Task: Set down each line of the data below exactly as it stands, dropping the pictures.
+++ Supplied data +++
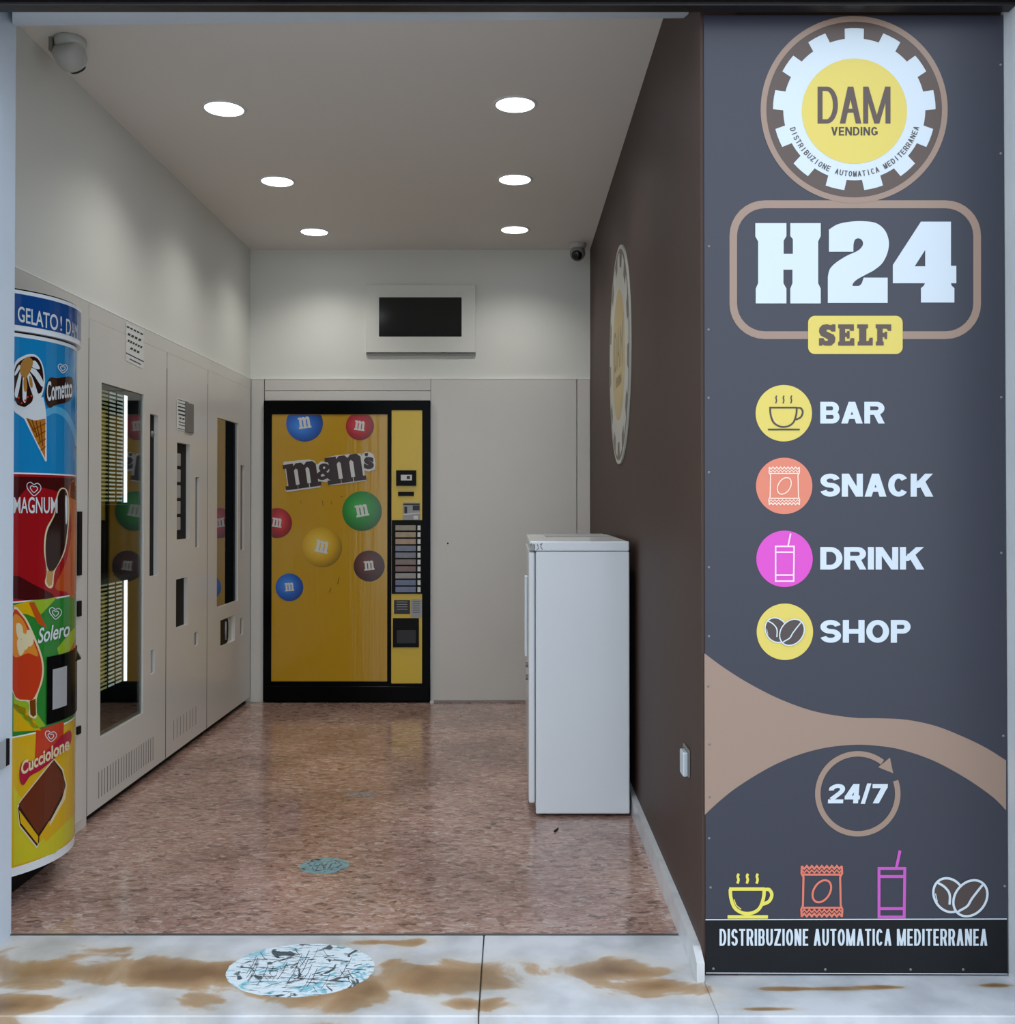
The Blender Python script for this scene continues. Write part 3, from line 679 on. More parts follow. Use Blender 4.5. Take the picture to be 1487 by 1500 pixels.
bm = BM(); box(bm, XL + 0.0005, XL + 0.022, 3.17, 4.065, 0.05, 2.0); obj('body', bm, M['panel'], ic, bevel=0.003)
bm = BM(); box(bm, XL + 0.0005, XL + 0.05, 3.32, 3.74, 0.0, 0.10); obj('plinth', bm, M['soft'], ic)
for z0, z1 in ((1.02, 1.27), (0.86, 0.92), (0.40, 0.43)):
    bm = BM(); box(bm, XL + 0.022, XL + 0.03, 4.00, 4.03, z0, z1); obj('hinge', bm, M['soft'], ic)
DR = Drum()
class DrumH(Drum):
    R = CR + 0.0125
    def pos(s, u, v, d): return Drum.pos(s, u, v, d + 0.0123)
DH = DrumH()
A0, A1 = -15 * STEP, 10 * STEP
def band(name, m, z0, z1, surf=DR, a0=A0, a1=A1, layer=0, parent=ic):
    bm = BM(); ks = sorted({a0, a1} | {s for s in Drum.slices if a0 < s < a1})
    for a, b in zip(ks, ks[1:]):
        vs = [bm.verts.new(surf.pos(u if u != b else b - 1e-5, v, 0.0005 * (layer + 1))) for u, v in ((a, z0), (b, z0), (b, z1), (a, z1))]
        bm.faces.new(vs)
    return obj(name, bm, m, parent)
hd = band('header_print', M['ih'], zhb + 0.012, zht - 0.012, DH)
K1 = lambda lp: cr(lp, 3, 0, 400)
K2 = lambda lp: cr(lp, 3, 0, 850)
KH = 10.714
def TH_(s, x0, x1, yt0, yb0, yt1, yb1, bold=0.0):
    vs, fs = text2d(s, bold); o = []
    for u, v in vs:
        top = yt0 + (yt1 - yt0) * u; bot = yb0 + (yb1 - yb0) * u
        o.append((10 + (x0 + (x1 - x0) * u) / KH, 420 + (bot + (top - bot) * v) / KH))
    return o, fs
art('lettering', hd, M['iwht'], DH, 2, TH_('GELATO', 170, 800, 300, 545, 445, 695, 0.012), TH_('!', 835, 862, 460, 690, 465, 700), TH_('D', 925, 1000, 500, 745, 515, 765, 0.01), TH_('AM', 1010, 1100, 540, 775, 600, 830))
pz = [(1.402, 1.842, 'ib'), (0.985, 1.397, 'ir'), (0.550, 0.980, 'ig'), (0.128, 0.545, 'iy')]
pan = [band('advert_print', M[m], z0, z1) for z0, z1, m in pz]
for p_, (z0, z1, m) in zip(pan, pz): p_['label'] = {'ib': 'blue cone advert', 'ir': 'dark red chocolate lolly advert', 'ig': 'green fruit lolly advert', 'iy': 'yellow biscuit sandwich advert'}[m]
def heart(cx, cy, s, par, wd=3.2, m='iwht', K=K1, slope=0.15):
    def h(k): return [(cx + k * s * x, cy + k * s * y + slope * k * s * x) for x, y in ((0, 0.95), (-0.6, 0.45), (-0.98, -0.1), (-0.95, -0.65), (-0.5, -0.95), (0, -0.7), (0.5, -0.95), (0.95, -0.65), (0.98, -0.1), (0.6, 0.45))]
    a = smooth_path(h(1.0), 4, True); b = smooth_path(h(0.5), 4, True)
    sh = [stroke(K(a), wd / 3, True), stroke(K(b), wd / 3, True)]
    art('heart_logo', par, M[m], DR, 6, *sh)
# advert 1: cone
p = pan[0]
art('print_shade', p, M['ib2'], DR, 1, [K1(smooth_path([(200, 600), (250, 585), (300, 620), (334, 700), (332, 770), (316, 700), (285, 640), (240, 615), (205, 630)], 3, True))])
art('cone_print', p, M['iwht'], DR, 2, [K1([(60, 560), (72, 570), (190, 545), (198, 590), (203, 640), (204, 826), (198, 828), (105, 640), (66, 612), (60, 600)])])
art('cone_print', p, M['icone'], DR, 3, [K1([(112, 636), (150, 648), (198, 640), (196, 812), (150, 720)])])
sh = [stroke(K1([(120 + 18 * k, 640 + 4 * k), (150 + 12 * k, 700 + 20 * k)]), 1.6) for k in range(4)] + [stroke(K1([(198, 660 + 34 * k), (140 + 12 * k, 690 + 30 * k)]), 1.4) for k in range(4)]
art('cone_print', p, M['iconed'], DR, 4, *sh)
scoop = smooth_path([(60, 410), (100, 365), (150, 358), (182, 395), (194, 460), (188, 520), (160, 575), (110, 590), (66, 575)], 4, True)
art('ice_cream_print', p, M['iwht'], DR, 5, [K1(scoop)])
art('ice_cream_print', p, M['ichoc'], DR, 6, [K1(smooth_path([(62, 425), (100, 378), (150, 368), (178, 402), (188, 460), (182, 515), (165, 530), (150, 500), (140, 560), (120, 580), (100, 588), (64, 560)], 3, True))])
for pts_ in ([(122, 400), (150, 385), (172, 420), (150, 420)], [(120, 420), (155, 425), (188, 480), (180, 500), (150, 455)], [(112, 430), (135, 450), (165, 540), (152, 560), (128, 500)], [(100, 430), (112, 450), (112, 560), (98, 560), (96, 500)], [(88, 425), (92, 450), (74, 545), (62, 530), (74, 470)], [(80, 405), (88, 415), (66, 450), (62, 440)]):
    art('ice_cream_print', p, M['iwht'], DR, 7, [K1(smooth_path(pts_, 3, True))])
for pts_ in ([(90, 395), (120, 368), (142, 392), (125, 440), (105, 462), (86, 440)], [(100, 470), (112, 462), (116, 510), (104, 520)], [(124, 455), (136, 462), (140, 500), (130, 500)]):
    art('ice_cream_print', p, M['inut'], DR, 8, [K1(smooth_path(pts_, 3, True))])
for x_, y_ in ((78, 548), (92, 572), (118, 545), (135, 540), (108, 560)):
    art('ice_cream_print', p, M['ired'], DR, 8, [K1(circ(x_, y_, 5, 8))])
heart(272, 420, 20, p)
art('lettering', p, M['ichoc'], DR, 5, [K1(smooth_path([(196, 520), (215, 462), (250, 462), (312, 458), (316, 520), (300, 562), (240, 580), (215, 592), (198, 560)], 4, True))])
vs, fs = T('Cornetto', 67.5, 559, 104.5, 588, 0.02, skew=-6); art('lettering', p, M['iwht'], DR, 6, (vs, fs))
# advert 2: chocolate lolly
p = pan[1]
art('print_shade', p, M['idr'], DR, 1, [K1([(60, 895), (335, 900), (335, 1000), (260, 960), (130, 930), (60, 1010)])], [K1(smooth_path([(60, 1330), (150, 1370), (240, 1425), (60, 1430)], 3, True))])
art('print_shade', p, M['ior'], DR, 1, [K1(smooth_path([(300, 960), (334, 940), (334, 1400), (290, 1400), (240, 1380), (285, 1280), (312, 1130)], 3, True))])
outl = smooth_path([(245, 990), (262, 948), (288, 948), (300, 985), (302, 1080), (285, 1220), (240, 1310), (232, 1375), (214, 1384), (196, 1360), (204, 1310), (192, 1220), (200, 1130), (235, 1060)], 4, True)
art('lolly_print', p, M['icream'], DR, 2, [K1(outl)])
art('lolly_print', p, M['ichoc'], DR, 3, [K1(smooth_path([(250, 990), (265, 953), (285, 953), (295, 990), (297, 1080), (280, 1215), (236, 1305), (208, 1298), (198, 1220), (206, 1135), (240, 1060)], 4, True))])
art('lolly_print', p, M['iwood'], DR, 3, [K1([(207, 1306), (234, 1308), (226, 1370), (212, 1377), (202, 1357)])])
art('lolly_print', p, M['iwht'], DR, 4, [K1(smooth_path([(284, 985), (293, 990), (294, 1080), (286, 1100)], 3, True))])
heart(146, 950, 30, p)
vs, fs = T('MAGNUM', 19.5, 728, 83, 752, 0.01, skew=0); art('lettering', p, M['iwht'], DR, 6, (vs, fs))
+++
Task solution:
The Blender Python script for this scene continues. Write part 3, from line 679 on. More parts follow. Use Blender 4.5. Take the picture to be 1487 by 1500 pixels.
bm = BM(); box(bm, XL + 0.0005, XL + 0.022, 3.17, 4.065, 0.05, 2.0); obj('body', bm, M['panel'], ic, bevel=0.003)
bm = BM(); box(bm, XL + 0.0005, XL + 0.05, 3.32, 3.74, 0.0, 0.10); obj('plinth', bm, M['soft'], ic)
for z0, z1 in ((1.02, 1.27), (0.86, 0.92), (0.40, 0.43)):
    bm = BM(); box(bm, XL + 0.022, XL + 0.03, 4.00, 4.03, z0, z1); obj('hinge', bm, M['soft'], ic)
DR = Drum()
class DrumH(Drum):
    R = CR + 0.0125
    def pos(s, u, v, d): return Drum.pos(s, u, v, d + 0.0123)
DH = DrumH()
A0, A1 = -15 * STEP, 10 * STEP
def band(name, m, z0, z1, surf=DR, a0=A0, a1=A1, layer=0, parent=ic):
    bm = BM(); ks = sorted({a0, a1} | {s for s in Drum.slices if a0 < s < a1})
    for a, b in zip(ks, ks[1:]):
        vs = [bm.verts.new(surf.pos(u if u != b else b - 1e-5, v, 0.0005 * (layer + 1))) for u, v in ((a, z0), (b, z0), (b, z1), (a, z1))]
        bm.faces.new(vs)
    return obj(name, bm, m, parent)
hd = band('header_print', M['ih'], zhb + 0.012, zht - 0.012, DH)
K1 = lambda lp: cr(lp, 3, 0, 400)
K2 = lambda lp: cr(lp, 3, 0, 850)
KH = 10.714
def TH_(s, x0, x1, yt0, yb0, yt1, yb1, bold=0.0):
    vs, fs = text2d(s, bold); o = []
    for u, v in vs:
        top = yt0 + (yt1 - yt0) * u; bot = yb0 + (yb1 - yb0) * u
        o.append((10 + (x0 + (x1 - x0) * u) / KH, 420 + (bot + (top - bot) * v) / KH))
    return o, fs
art('lettering', hd, M['iwht'], DH, 2, TH_('GELATO', 170, 800, 300, 545, 445, 695, 0.012), TH_('!', 835, 862, 460, 690, 465, 700), TH_('D', 925, 1000, 500, 745, 515, 765, 0.01), TH_('AM', 1010, 1100, 540, 775, 600, 830))
pz = [(1.402, 1.842, 'ib'), (0.985, 1.397, 'ir'), (0.550, 0.980, 'ig'), (0.128, 0.545, 'iy')]
pan = [band('advert_print', M[m], z0, z1) for z0, z1, m in pz]
for p_, (z0, z1, m) in zip(pan, pz): p_['label'] = {'ib': 'blue cone advert', 'ir': 'dark red chocolate lolly advert', 'ig': 'green fruit lolly advert', 'iy': 'yellow biscuit sandwich advert'}[m]
def heart(cx, cy, s, par, wd=3.2, m='iwht', K=K1, slope=0.15):
    def h(k): return [(cx + k * s * x, cy + k * s * y + slope * k * s * x) for x, y in ((0, 0.95), (-0.6, 0.45), (-0.98, -0.1), (-0.95, -0.65), (-0.5, -0.95), (0, -0.7), (0.5, -0.95), (0.95, -0.65), (0.98, -0.1), (0.6, 0.45))]
    a = smooth_path(h(1.0), 4, True); b = smooth_path(h(0.5), 4, True)
    sh = [stroke(K(a), wd / 3, True), stroke(K(b), wd / 3, True)]
    art('heart_logo', par, M[m], DR, 6, *sh)
# advert 1: cone
p = pan[0]
art('print_shade', p, M['ib2'], DR, 1, [K1(smooth_path([(200, 600), (250, 585), (300, 620), (334, 700), (332, 770), (316, 700), (285, 640), (240, 615), (205, 630)], 3, True))])
art('cone_print', p, M['iwht'], DR, 2, [K1([(60, 560), (72, 570), (190, 545), (198, 590), (203, 640), (204, 826), (198, 828), (105, 640), (66, 612), (60, 600)])])
art('cone_print', p, M['icone'], DR, 3, [K1([(112, 636), (150, 648), (198, 640), (196, 812), (150, 720)])])
sh = [stroke(K1([(120 + 18 * k, 640 + 4 * k), (150 + 12 * k, 700 + 20 * k)]), 1.6) for k in range(4)] + [stroke(K1([(198, 660 + 34 * k), (140 + 12 * k, 690 + 30 * k)]), 1.4) for k in range(4)]
art('cone_print', p, M['iconed'], DR, 4, *sh)
scoop = smooth_path([(60, 410), (100, 365), (150, 358), (182, 395), (194, 460), (188, 520), (160, 575), (110, 590), (66, 575)], 4, True)
art('ice_cream_print', p, M['iwht'], DR, 5, [K1(scoop)])
art('ice_cream_print', p, M['ichoc'], DR, 6, [K1(smooth_path([(62, 425), (100, 378), (150, 368), (178, 402), (188, 460), (182, 515), (165, 530), (150, 500), (140, 560), (120, 580), (100, 588), (64, 560)], 3, True))])
for pts_ in ([(122, 400), (150, 385), (172, 420), (150, 420)], [(120, 420), (155, 425), (188, 480), (180, 500), (150, 455)], [(112, 430), (135, 450), (165, 540), (152, 560), (128, 500)], [(100, 430), (112, 450), (112, 560), (98, 560), (96, 500)], [(88, 425), (92, 450), (74, 545), (62, 530), (74, 470)], [(80, 405), (88, 415), (66, 450), (62, 440)]):
    art('ice_cream_print', p, M['iwht'], DR, 7, [K1(smooth_path(pts_, 3, True))])
for pts_ in ([(90, 395), (120, 368), (142, 392), (125, 440), (105, 462), (86, 440)], [(100, 470), (112, 462), (116, 510), (104, 520)], [(124, 455), (136, 462), (140, 500), (130, 500)]):
    art('ice_cream_print', p, M['inut'], DR, 8, [K1(smooth_path(pts_, 3, True))])
for x_, y_ in ((78, 548), (92, 572), (118, 545), (135, 540), (108, 560)):
    art('ice_cream_print', p, M['ired'], DR, 8, [K1(circ(x_, y_, 5, 8))])
heart(272, 420, 20, p)
art('lettering', p, M['ichoc'], DR, 5, [K1(smooth_path([(196, 520), (215, 462), (250, 462), (312, 458), (316, 520), (300, 562), (240, 580), (215, 592), (198, 560)], 4, True))])
vs, fs = T('Cornetto', 67.5, 559, 104.5, 588, 0.02, skew=-6); art('lettering', p, M['iwht'], DR, 6, (vs, fs))
# advert 2: chocolate lolly
p = pan[1]
art('print_shade', p, M['idr'], DR, 1, [K1([(60, 895), (335, 900), (335, 1000), (260, 960), (130, 930), (60, 1010)])], [K1(smooth_path([(60, 1330), (150, 1370), (240, 1425), (60, 1430)], 3, True))])
art('print_shade', p, M['ior'], DR, 1, [K1(smooth_path([(300, 960), (334, 940), (334, 1400), (290, 1400), (240, 1380), (285, 1280), (312, 1130)], 3, True))])
outl = smooth_path([(245, 990), (262, 948), (288, 948), (300, 985), (302, 1080), (285, 1220), (240, 1310), (232, 1375), (214, 1384), (196, 1360), (204, 1310), (192, 1220), (200, 1130), (235, 1060)], 4, True)
art('lolly_print', p, M['icream'], DR, 2, [K1(outl)])
art('lolly_print', p, M['ichoc'], DR, 3, [K1(smooth_path([(250, 990), (265, 953), (285, 953), (295, 990), (297, 1080), (280, 1215), (236, 1305), (208, 1298), (198, 1220), (206, 1135), (240, 1060)], 4, True))])
art('lolly_print', p, M['iwood'], DR, 3, [K1([(207, 1306), (234, 1308), (226, 1370), (212, 1377), (202, 1357)])])
art('lolly_print', p, M['iwht'], DR, 4, [K1(smooth_path([(284, 985), (293, 990), (294, 1080), (286, 1100)], 3, True))])
heart(146, 950, 30, p)
vs, fs = T('MAGNUM', 19.5, 728, 83, 752, 0.01, skew=0); art('lettering', p, M['iwht'], DR, 6, (vs, fs))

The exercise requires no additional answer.